Now, though, with so many solar panels on so many rooftops, critics say Germany has too much of a good thing — even in a time of record oil prices. Conservative lawmakers, in particular, want to pare back generous government incentives that support solar development. They say solar generation is growing so fast that it threatens to overburden consumers with high electricity bills.
Solar-energy entrepreneurs warn that reducing incentives will deprive Germany of its pole position in an industry of the future. As proof, they point to the United States and Japan, which were once solar stars but have faded as their government subsidies became less enticing.

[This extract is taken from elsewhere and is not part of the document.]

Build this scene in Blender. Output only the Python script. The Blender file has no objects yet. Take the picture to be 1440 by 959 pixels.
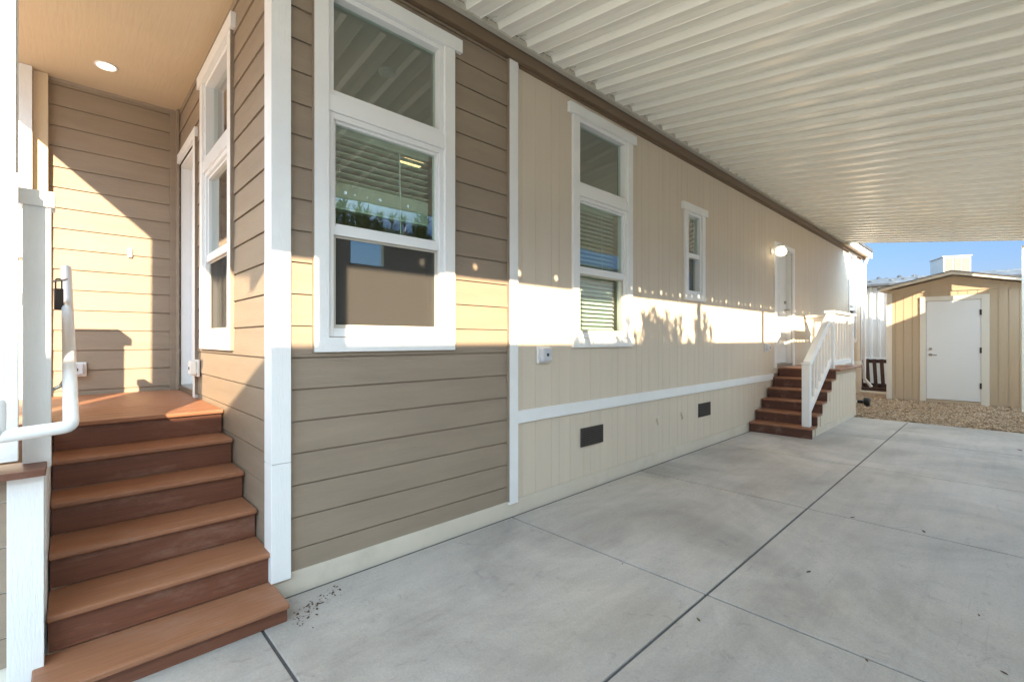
import bpy, bmesh, math, random
from mathutils import Vector, Matrix
random.seed(7)
R = math.radians
SC = bpy.context.scene
COL = SC.collection

# ------------------------------------------------------------------ camera
cd = bpy.data.cameras.new('camera'); cam = bpy.data.objects.new('camera', cd); COL.objects.link(cam)
cam.location = (0, 0, 1.40); cam.rotation_euler = (R(90), 0, R(46.435 - 90))
cd.sensor_width = 36.0; cd.lens = 16.454; cd.shift_y = -0.0010
cd.clip_start = 0.05; cd.clip_end = 2000
SC.camera = cam

# ------------------------------------------------------------------ sky and sun
SUN_M, SUN_K = 0.48, 0.444           # travel of the sunlight: (M, 1, -K)
elev = math.atan(SUN_K / math.hypot(SUN_M, 1)); azim = math.atan2(-SUN_M, -1)
w = bpy.data.worlds.new("World"); SC.world = w; w.use_nodes = True
nt = w.node_tree; bg = nt.nodes['Background']
sky = nt.nodes.new('ShaderNodeTexSky'); sky.sky_type = 'NISHITA'; sky.sun_disc = False
sky.sun_elevation = elev; sky.sun_rotation = azim; sky.altitude = 300
sky.air_density = 1.0; sky.dust_density = 0.1; sky.ozone_density = 3.0
wtc = nt.nodes.new('ShaderNodeTexCoord'); wsp = nt.nodes.new('ShaderNodeSeparateXYZ'); nt.links.new(wtc.outputs['Generated'], wsp.inputs[0])
wcr = nt.nodes.new('ShaderNodeValToRGB'); nt.links.new(wsp.outputs['Z'], wcr.inputs[0])     # deep clear blue towards the horizon, brighter overhead
wcr.color_ramp.elements[0].position = 0.0; wcr.color_ramp.elements[0].color = (.031, .0225, .0238, 1)
wcr.color_ramp.elements[1].position = .62; wcr.color_ramp.elements[1].color = (1.0, .77, .50, 1)
for p_, c_ in ((.22, (.037, .045, .057, 1)), (.42, (.62, .48, .34, 1))):
    e_ = wcr.color_ramp.elements.new(p_); e_.color = c_
wmx = nt.nodes.new('ShaderNodeMix'); wmx.data_type = 'RGBA'; wmx.blend_type = 'MULTIPLY'; wmx.inputs['Factor'].default_value = 1
wmv = nt.nodes.new('ShaderNodeVectorMath'); wmv.operation = 'SCALE'; wmv.inputs['Scale'].default_value = 3.0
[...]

The debate over solar subsidies is a test of how an environmentally minded country can move from nurturing a promising alternative energy sector to creating a mass-market industry that can compete with conventional energy sources on its own footing. It is a tricky transition, even with a sympathetic population.
At the heart of the debate is the Renewable Energy Sources Act. It requires power companies to buy all the alternative energy produced by these systems, at a fixed above-market price, for 20 years.
This mechanism, known as a feed-in tariff, gives entrepreneurs a powerful incentive to install solar panels. With a locked-in customer base for their electricity, they can earn a reliable return on their investment. It has worked: homeowners rushed to clamp solar panels on their roofs and farmers planted them in fields where sheep once grazed.
The amount of electricity generated by these installations rose 60 percent in 2007 compared with 2006, faster than any other renewable energy (solar still generates just 0.6 percent of Germany’s total electricity, compared with 6.4 percent for wind).
This, in a country that gets an average of only 1,528 hours of sunshine a year, less than a third of the total daylight hours. That figure is comparable to London’s but it is one-third fewer sunshine hours than in Florence, Italy, and only half San Diego’s, making German solar installations less efficient, and their growth all the more remarkable.
With wind, biomass and other alternative energy also growing, Germany derives 14.2 percent of its electricity from renewable sources. That puts it ahead of a European Union target for countries to generate 12.5 percent of electricity from alternative sources by 2010.